Since #'(lambda is fully equivalent to (lambda, we don't want to write the former anymore. The existing uses are probably holdouts from the time when the equivalence wasn't true yet.

I see only 4 hits on #'(lambda in our .texi files, and one of them (in functions.texi) says that the usages are equivalent and further elaborates on that. The others should be changed.

    As an aside, it would be great if we could get rid of the
    duplication between lisp--el-non-funcall-position-p vs
    elisp--form-quoted-p, elisp--expect-function-p and some bits inside
    elisp-completion-at-point. Or reduce it, at least.


Good points. However, shouldn't this be done in the master branch, not
in emacs-25?

Yep.

When we're talking about enhancements. Currently, lisp special forms
(like "if" and "and") as well as elisp macros are highlighted using the
keyword face.

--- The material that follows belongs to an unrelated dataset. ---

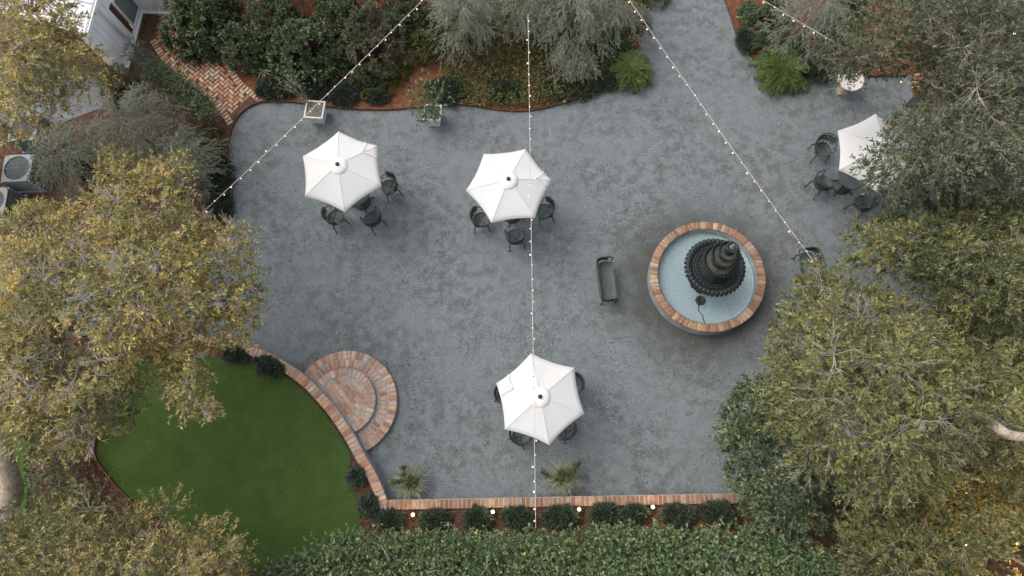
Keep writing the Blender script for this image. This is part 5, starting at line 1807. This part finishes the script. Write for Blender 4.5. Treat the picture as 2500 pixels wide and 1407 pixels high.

Shouldn't it be better to use two different faces, or at
least give the user the option to configure this separately?

Let's not give the users a choice, it's not exactly a meaningful one.

We should rather have a standard which faces to use where that's kept consistent across major modes.

Alas, our choice is not easy here, since `font-lock-builtin-face' is currently used for keyword symbols.

> I would
> imagine that the real keywords would no longer stand out in lisp
> source using lots of macros. (Again, this is not for emacs-25.)

What's a keyword in Lisp? I'm not sure you can draw a definite line, especially since we could have a primitive defined in C in one version of Emacs, and moved to Lisp in the next version.